La Sainte Famille
Florence Seyvos

Points
août 2016
192 p.  6,50 €
ebook avec DRM 12,99 €
 
 
 
 La rédaction l'a lu

Enfance amère

Pour Florence Seyvos, l’enfance n’a rien d’un « vert paradis », et c’est en archéologue qu’elle fouille ce pays dont les jeunes habitants devront, c’est la règle, s’exiler tôt ou tard. En attendant, ils en explorent les régions, en inventent les règles et voudraient quelquefois s’enfuir avant l’heure.

Au centre des souvenirs, il y a une maison de famille avec un lac en contrebas où, enfants, Suzanne et son frère Thomas passaient leurs étés. Bien qu’elle soit inhabitée depuis longtemps, il arrive encore à la jeune femme de téléphoner à la maison ; elle imagine la sonnerie résonner dans les pièces, arpenter les couloirs, monter les escaliers, et revenir hanter la propriété de sa grand-mère Marthe, autoritaire et fragile, et de la gentille et timorée grand-tante Odette.

Petites madeleines

Ce territoire est un peu la madeleine de Suzanne et Thomas, qui en tirent le fil de leurs souvenirs pour recomposer le tableau familial, auquel l’auteure travaille par petites touches saillantes, grinçantes ou ironiques, par chapitres courts et dialogues secs où viennent s’ancrer les scènes fondatrices, jeux d’enfants défigurés par la perversion. Il y a une grande intelligence de la narration, dans laquelle l’enfant d’alors agit et s’observe dans le même temps, comme dédoublé, un peu à la manière de Nathalie Sarraute dans « Enfance ».

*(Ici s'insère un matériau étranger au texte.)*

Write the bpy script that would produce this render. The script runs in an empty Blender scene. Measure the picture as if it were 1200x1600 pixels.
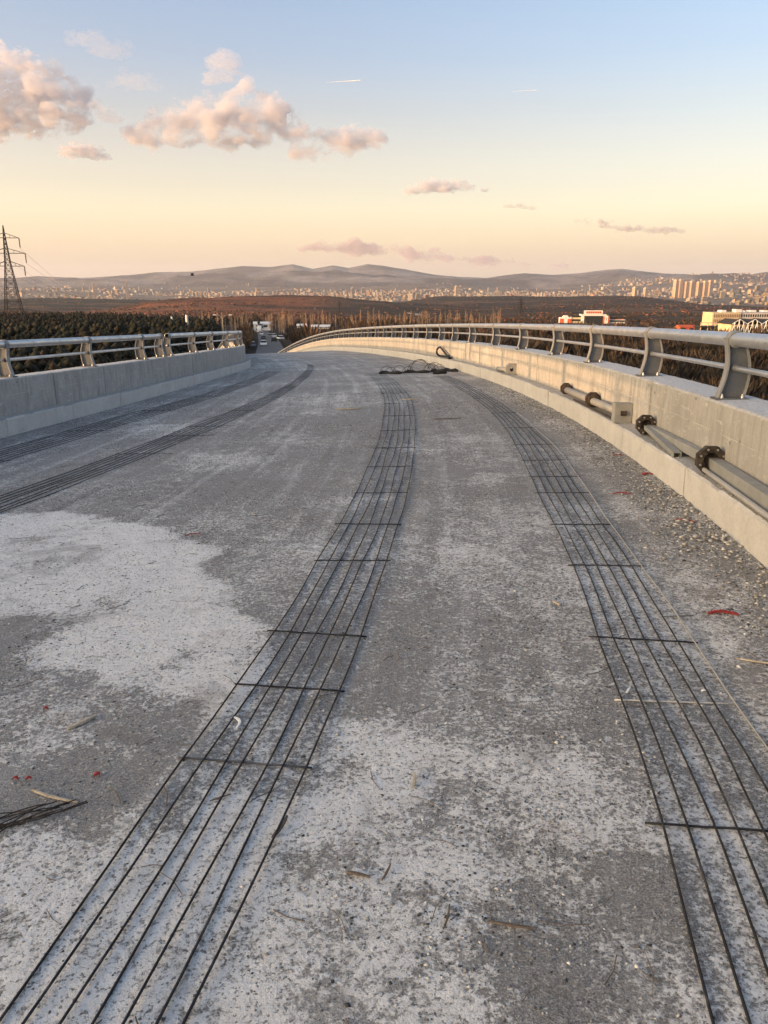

De l’anecdote à la névrose

Chantages de gamins, blessures internes, humiliations d’écoliers et petits larcins : pourquoi ces anecdotes se gravent-elles en nous, provoquant nos névroses d’adultes ? Parce que ce temps est cruel, que la peur l’habite, que la honte et parfois la mort se chargent de déniaiser les êtres. L’impuissance des générations à se comprendre conduit les enfants à mentir, les parents à arranger la vérité et imposer leur volonté. La dépression de la mère, le divorce, la violence de l’instituteur, le regard vicieux de l’oncle alcoolique, tout est repassé au tamis de la mémoire intransigeante. Or, la tonalité d’ensemble est mélancolique, nostalgique même : c’est un désir impossible de la permanence qui habite le frère et la sœur devenus des « grands », douloureusement conscients des instabilités héréditaires.

Avec une plume très délicate, acérée et sans complaisance, Florence Seyvos met au jour ces souvenirs d’enfance qui ont souvent un goût d’injustice, de dégoût et de blasphème, mais qui malgré tout nous attirent et vers lesquels on se retourne, anges déchus que nous sommes.